Detection models such as YOLO and Grounding DINO can be used to detect local properties such as objects ("car") in individual frames of videos. The likelihood of these detections is indicated by confidence scores in [0, 1]. How can these confidence scores be lifted to temporal properties over sequences (e.g., "a car is detected at all times in the video"or "a traffic light is eventually detected")? In this work, we study this problem of assigning Confidence Scores for TempOral Properties (CSTOPs) over sequences, given confidence score predictors for local properties. These scores can be useful for several downstream applications such as query matching, ranking and fine-tuning.
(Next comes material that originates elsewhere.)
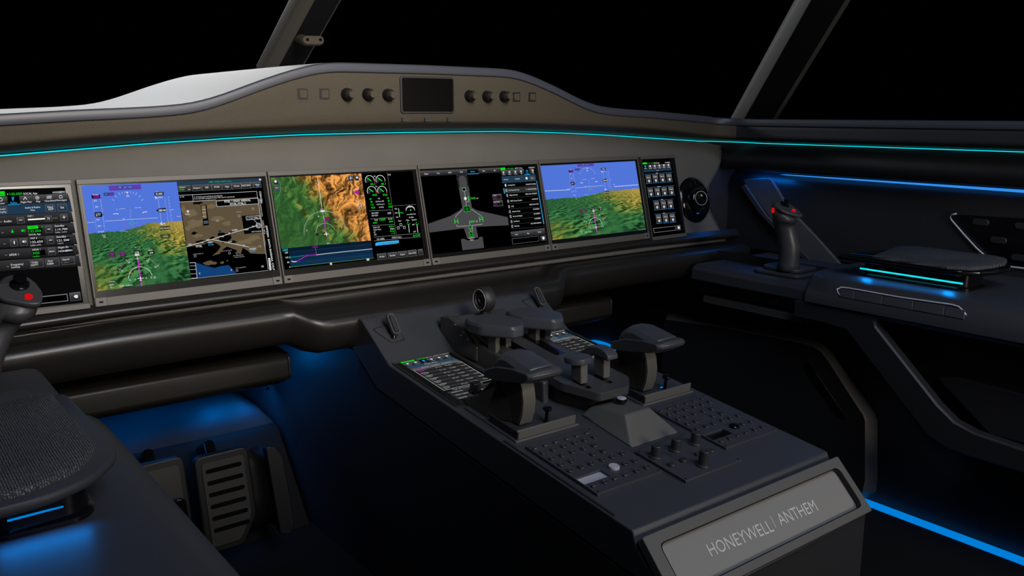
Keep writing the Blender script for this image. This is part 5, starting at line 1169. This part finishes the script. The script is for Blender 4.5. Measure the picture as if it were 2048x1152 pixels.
# sidesticks
def stick(side, label):
    t = thing('sidestick', label, 'control stick', (1.975 if side > 0 else .161, 1.40, -.425), 'sidesticks')
    cx = 2.015 if side > 0 else .121; cy = 1.372
    for k, (w, d, z0, z1) in enumerate(((.165, .15, -.425, -.415), (.128, .118, -.415, -.404))):
        O = roundpoly([(cx-w/2, cy-d/2), (cx+w/2, cy-d/2), (cx+w/2, cy+d/2), (cx-w/2, cy+d/2)], .028, 6)
        mobj('stick_base', *prism([(x, y, z0) for x, y in O], (0, 0, z1-z0)), M['plastic'], t, bevel=.003)
    # grip: stacked ellipses leaning a little
    gx = (1.965 if side > 0 else .171); gy = 1.36
    R = [(.030, -.006, -.410, .033, .028), (.028, -.008, -.395, .030, .027), (.024, -.010, -.37, .028, .027), (.018, -.008, -.34, .0275, .028), (.010, -.003, -.315, .026, .027), (.002, .002, -.295, .026, .027), (-.006, .003, -.279, .029, .029), (-.011, 0, -.266, .032, .031), (-.014, .002, -.252, .031, .030), (-.016, .007, -.240, .026, .025), (-.017, .012, -.234, .017, .016)]
    if side > 0: R = [(a*.55-.012, b, c, d*.98, e*1.0) for a, b, c, d, e in R]
    rows = []
    if side < 0: R = [(-a*1.6-.018, b, c, d*.9, e) for a, b, c, d, e in R]
    for dx, dy, z, rx, ry in R:
        tl = .55 if z > -.275 else 0
        rows.append([(gx+dx+rx*math.cos(a), gy+dy+ry*math.sin(a), z+tl*ry*math.sin(a)) for a in [2*math.pi*i/20 for i in range(20)]])
    mobj('grip', *loft(rows), M['lever'], t, smooth=True)
    F = Plane((gx-.021 if side > 0 else gx+.006, gy-.006, -.243), (1, .05, 0), (0, -.87, -.5))
    O = roundpoly([(-.028, -.018), (.022, -.024), (.030, .012), (.022, .034), (.008, .032), (-.026, .012)], .012, 5)
    if side > 0: O = [(x*1.22, y*1.25) for x, y in O]
    mobj('grip_face', *F.slab(O, -.006, .002), M['lever'], t, bevel=.0025, seg=3)
    mobj('hat_switch', *lathe([(.0125, 0), (.0125, .003), (.009, .005), (.0055, .006), (.0055, .009), (.009, .0115), (.0085, .014), (.003, .015)], 24), M['gloss'], t, mw=F.mat(.004, -.010, .002), smooth='auto', angle=40)
    mobj('red_button', *lathe([(.0052, 0), (.0052, .002), (.004, .0035), (.001, .004)], 18), M['red'], t, mw=F.mat(.010, .018, .002), smooth=True)
    if side > 0: mobj('red_trigger', *lathe([(.0075, 0), (.007, .003), (.001, .005)], 16), M['red'], t, mw=Matrix.Translation((gx-.053, gy+.010, -.249)) @ Matrix.Rotation(math.radians(-90), 4, 'Y') @ Matrix.Diagonal((.95, .5, 1, 1)), smooth=True)
    return t
stick(1, 'right-hand sidestick with red buttons, on a two-step base on the right console')
stick(-1, 'left-hand sidestick cut by the left edge of the photo, lit red button')
# ================================================================ RIGHT WALL FITTINGS
WP = Plane((2.254, 0, 0), (0, -1, 0), (0, 0, -1))       # lining of the right wall, seen from inside
def wpoly(pts, h=0): return [WP.at(px, py, h) for px, py in pts]
tr = thing('wall_trim_panel', 'slanted perforated grille panel on the right wall behind the sidestick', 'grille', (2.24, 1.5, -.35))
O = roundpoly(wpoly([(1489, 358), (1545, 356), (1580, 415), (1640, 478), (1700, 545), (1640, 545), (1560, 455)]), .01, 3)
mobj('grille', *WP.slab(O, .0, .012), M['perf'], tr, bevel=.002)
F2 = wpoly([(1488, 372), (1497, 368), (1540, 430), (1580, 470), (1655, 545), (1640, 545), (1560, 462), (1525, 425)])
mobj('grille_frame', *WP.slab(F2, .0, .02), M['plastic'], tr, bevel=.002)
wb = thing('wall_pocket', 'silver-edged recessed pocket with oval pads on the right wall', 'wall pocket', (2.24, .8, -.36))
O = roundpoly(wpoly([(1902, 428), (2100, 440), (2140, 545), (2050, 534), (2000, 524)]), .01, 3)
mobj('pocket_panel', *WP.slab(O, .0, .004), M['gloss'], wb, bevel=.001)
pth = wpoly([(1915, 427), (1905, 429), (1902, 434), (1905, 440), (1930, 469), (1955, 496), (1975, 514), (1992, 526), (2012, 532), (2048, 536), (2110, 545)])
mobj('pocket_trim', *tube([WP.p(a, b, .005) for a, b in pth], .0022, 8), M['silver'], wb, smooth=True)
for px, py, w in ((1964, 444, .040), (2050, 452, .040), (1999, 480, .040), (2050, 516, .060)):
    a, b = WP.at(px, py)
    mobj('oval_pad', *WP.slab(rrect(w, .016, .0075, 6, a, b), .004, .009), M['plastic_dark'], wb, bevel=.002)
# blue ledge light along the wall
mobj_ = mobj('ledge_light', *loft([[(2.258, y, -.1845+.0003), (2.284, y, -.1845), (2.284, y, -.1845-h), (2.258, y, -.1845-h)] for y, h in ((1.60, .0003), (1.42, .0016), (1.15, .0034), (.85, .0058), (-.2, .0062))]), M['ledge'])
tagged(mobj_, 'blue light line under the ledge along the right wall', 'light strip')
l2 = tagged(mobj('grille_lamp', *boxv(2.222, 2.252, 1.58, 1.70, -.1690, -.1685), M['blue_strong']), 'small blue lamp glowing above the perforated grille', 'lamp')
# cabinet panel low on the right
cb = thing('lower_side_panel', 'dark panel with a wide sloping edge and a slanted slot, low at the right', 'panel', (2.0, 1.4, -1.0))
def P2d(px, py, X): p = hx(px, py, X); return (p.y, p.z)
XI, XO = 1.985, 2.034
inn = [P2d(*p, XI) for p in ((1338, 640), (1440, 654), (1495, 665), (1600, 686), (1622, 692), (1640, 702), (1656, 722), (1700, 791), (1726, 830), (1730, 842), (1730, 960))]
out = [P2d(*p, XO) for p in ((1338, 626), (1440, 641), (1497, 652), (1610, 675), (1640, 683), (1658, 695), (1672, 714), (1722, 785), (1750, 826), (1755, 840), (1755, 955))]
inn += [(inn[-1][0]+.004, -.955), (inn[-1][0]+.03, -.975), (1.80, -.975), (1.80, inn[0][1])]
out += [(out[-1][0], -.965), (out[-1][0]+.03, -.998), (1.83, -.998), (1.83, out[0][1])]
n = len(inn)
vs = [(XI, y, z) for y, z in inn]+[(XO, y, z) for y, z in out]
mobj('panel_face', *prism([(XI, y, z) for y, z in inn], (.002, 0, 0)), M['plastic_dark'], cb)
mobj('panel_bevel', *grid([[(XI, y, z) for y, z in inn], [(XI+.004, y-.004 if i > 5 else y, z+.003 if i <= 7 else z) for i, (y, z) in enumerate(inn)], [(XO, y, z) for y, z in out]], True), M['frame'], cb, smooth='auto', angle=30)  # lighter material than the face paints light onto the sloping edge
sl_ = [P2d(*p, XI-.001) for p in ((1611, 722), (1620, 727), (1690, 832), (1690, 840), (1676, 836), (1607, 738))]
mobj('panel_slot', *prism([(XI-.0015, y, z) for y, z in sl_], (.002, 0, 0)), M['gloss'], cb, bevel=.0006)
# floor strip and its continuation in the right footwell
fl = tagged(mobj('floor_light', *boxv(2.008, 2.030, -.3, 1.75, -1.0005, -.992), M['blue']), 'straight bright blue light line along the floor at the right', 'light strip')
arc = [hx(px, py, 2.02) for px, py in ((1150, 692), (1165, 687), (1180, 685.5), (1195, 688), (1208, 692), (1220, 698), (1229, 706))]
nrm = V((-1, 0, 0)); rows = []
for p in chaikin(arc, 1): rows.append([p+V((0, -.010, .012)), p+V((0, .006, -.010)), p+V((.006, .006, -.010)), p+V((.006, -.010, .012))])
tagged(mobj('footwell_light', *loft(rows), M['blue']), 'short curved bright blue light band behind the pedestal, right footwell', 'light strip')
# ================================================================ RUDDER PEDALS
PD = Plane(tuple(hy(455, 1000, 1.80)), V((1, -.10, .05)), V((0, -.22, -1)))
def pedal(pl, w, h, label, slots=6, chamfer=True, arm=True):
    t = thing('rudder_pedal', label, 'pedal', tuple(pl.p(0, h/2, 0)), 'rudder pedals')
    O = roundpoly([(-w/2, -h/2), (w/2, -h/2), (w/2, h*.22), (w*.20, h/2), (-w/2, h/2)], [.018, .018, .012, .012, .012], 5)
    I = roundpoly([(-w/2+.014, -h/2+.016), (w/2-.012, -h/2+.016), (w/2-.012, h*.20), (w*.14, h/2-.014), (-w/2+.014, h/2-.014)], [.010, .010, .01, .01, .008], 5)
    mobj('pedal_shoe', *pl.slab(O, -.028, 0), M['shoe'], t, bevel=.004, seg=3)
    f = mobj('pedal_face', *pl.slab(I, 0, .0035), M['metal'], t, bevel=.001)
    for i in range(slots):
        mobj('grip_slot', *pl.slab(rrect(w*.66, .0095, .0045, 5, .001, -h/2+.035+i*.0285*h/.235), .003, .0042), M['gloss'], f)
    if arm: mobj('pedal_arm', *tube([pl.p(-w*.1, -h*.3, -.03), pl.p(-w*.1, -h*.55, -.06), pl.p(-w*.1, -h*.45, -.16)], .013, 12), M['gloss'], t, smooth='auto')
    return t
pedal(PD, .118, .215, 'large slotted rudder pedal in full view in the left footwell')
P_ = Plane(PD.o+V((-.128, .02, .012)), V((1, -.10, .05)), V((0, -.22, -1)))
pedal(P_, .105, .200, 'partly hidden rudder pedal left of the large one, with a glossy post', slots=0)
P_2 = Plane(PD.o+V((-.105, -.012, -.03)), V((1, -.10, .05)), V((0, -.22, -1)))
hb = thing('pedal_adjuster', 'glossy black upright handle between the two rudder pedals', 'handle', tuple(P_2.p(0, .05)))
mobj('adjuster_body', *P_2.slab(rrect(.030, .13, .012, 5, 0, 0), -.01, .012), M['gloss'], hb, bevel=.003)
mobj('mount_arm', *tube([P_2.p(0, .02, 0), P_2.p(0, .05, -.17)], .008, 10), M['gloss'], hb, smooth='auto')
# upright guard to the right of the big pedal
gd = thing('pedal_guard', 'curved upright black guard right of the large rudder pedal', 'guard', tuple(PD.p(.10, .1, 0)))
G = [PD.p(.060, -.09, -.035), PD.p(.085, -.105, -.03), PD.p(.11, -.105, -.02)]
vs, fs = grid([[PD.p(a, b+bb, h) for a, bb, h in ((.058, 0, -.045), (.075, -.006, -.05), (.095, -.01, -.03), (.105, -.008, -.004), (.112, -.003, .006))] for b in (-.085, -.04, .03, .095)])
g_ = mobj('guard_web', vs, fs, M['shoe'], gd, smooth=True); s = g_.modifiers.new('t', 'SOLIDIFY'); s.thickness = .006
mobj('guard_flange', *PD.slab(roundpoly([(.094, -.098), (.116, -.092), (.130, -.066), (.136, .085), (.124, .112), (.100, .104)], .008, 4), -.02, .016), M['shoe'], gd, bevel=.004, seg=3)
mobj('mount_arm', *tube([PD.p(.108, .02, 0), PD.p(.108, .05, -.17)], .008, 10), M['shoe'], gd, smooth='auto')
# ================================================================ LIGHT
def area(name, loc, target, size, power, col, sy=None, spread=180):
    l = bpy.data.lights.new(name, 'AREA'); l.energy = power; l.color = col; l.size = size
    if sy: l.shape = 'RECTANGLE'; l.size_y = sy
    l.spread = math.radians(spread)
    o = bpy.data.objects.new(name, l); o.location = loc
    o.rotation_euler = (V(target)-V(loc)).to_track_quat('-Z', 'Y').to_euler(); COL.objects.link(o); return o
area('cabin_lamp_warm', (.50, -.9, .95), (.72, 1.7, .36), .6, 8.5, (1, .90, .76), spread=48)
area('low_fill_lamp', (1.65, -.9, -.1), (1.3, 1.2, -.5), .4, 12, (1, .91, .80))  # unseen fill lamp, added to brighten the low right bevel and nameplate
area('overhead_lamp_cool', (.75, -.5, 1.45), (1.0, 1.2, -.5), 1.0, 22, (.68, .78, 1))
area('forward_deck_lamp', (1.15, 4.2, .85), (1.05, 2.0, .0), 2.0, 26, (.95, .97, 1), sy=.3)  # unseen lamp ahead of the windscreen that brightens the deck, not a sky
area('side_lamp_cool', (1.35, .6, .9), (2.2, 1.1, -.3), .4, 1.0, (.7, .8, 1))
# blue footwell lamps under the panel, and blue lamps under the armrest bases
BL = (.0, .28, 1)
for x in (.675, .765): area('footwell_lamp', (x, 2.10, -.69), (x, 2.13, -.76), .03, .20, BL)
area('footwell_lamp_row', (.45, 2.18, -.62), (.5, 2.18, -.78), .25, .55, BL)
area('footwell_lamp_side', (.73, 2.0, -.60), (.83, 1.98, -.68), .05, .13, BL)
area('footwell_lamp_right', (1.75, 2.2, -.60), (1.75, 2.3, -.8), .1, .12, BL)
area('pedal_lamp', (.50, 1.90, -.64), (.50, 1.80, -.74), .03, .012, BL, spread=70)
for y in (1.125, .925): area('armrest_lamp', (1.960, y, -.376), (1.940, y, -.395), .02, .03, BL, spread=150)
area('armrest_lamp', (1.960, 1.02, -.374), (1.940, 1.02, -.395), .18, .03, BL, sy=.01)
area('armrest_lamp_left', (.115, .880, -.382), (.115, .86, -.40), .08, .022, BL, sy=.01, spread=150)
# world: black night outside
w = bpy.data.worlds.new('night'); scene.world = w; w.use_nodes = True
w.node_tree.nodes['Background'].inputs[0].default_value = (0, 0, 0, 1); w.node_tree.nodes['Background'].inputs[1].default_value = 0
# ================================================================ CAMERA
cam = bpy.data.cameras.new('camera'); cam.sensor_width = 36; cam.lens = FPX/2048*36; cam.clip_start = .02
co = bpy.data.objects.new('camera', cam); COL.objects.link(co); scene.camera = co
m = Matrix.Identity(4)
for i in range(3): m[i][0], m[i][1], m[i][2] = cr[i], cu[i], -cf[i]
co.matrix_world = m
# raise everything so that the floor lies at height zero
for o in list(scene.objects):
    if o.parent is None:
        o.location.z += 1.0
scene.view_settings.view_transform = 'Standard'; scene.view_settings.look = 'None'
scene.view_settings.exposure = 0; scene.view_settings.gamma = 1; scene.view_settings.use_curve_mapping = False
We argue that Temporal Logic provides a natural language for expressing diverse temporal properties of interest. Inspired by quantitative semantics for Temporal Logic, we then propose a scoring function called LogCSTOP for defining CSTOPs that can be computed in polynomial time with respect to the lengths of the sequence and temporal property, while existing methods require exponential space and time. We introduce the CSTOP-RealTLV-video benchmark with video sequences from the RealTLV dataset and ground-truth labels for temporal properties from 15 diverse templates. Finally, we show that LogCSTOP outperforms Large Vision Language Models, such as LongVA-7B, and an existing neurosymbolic baseline on query matching over videos by more than 16% in terms of balanced accuracy .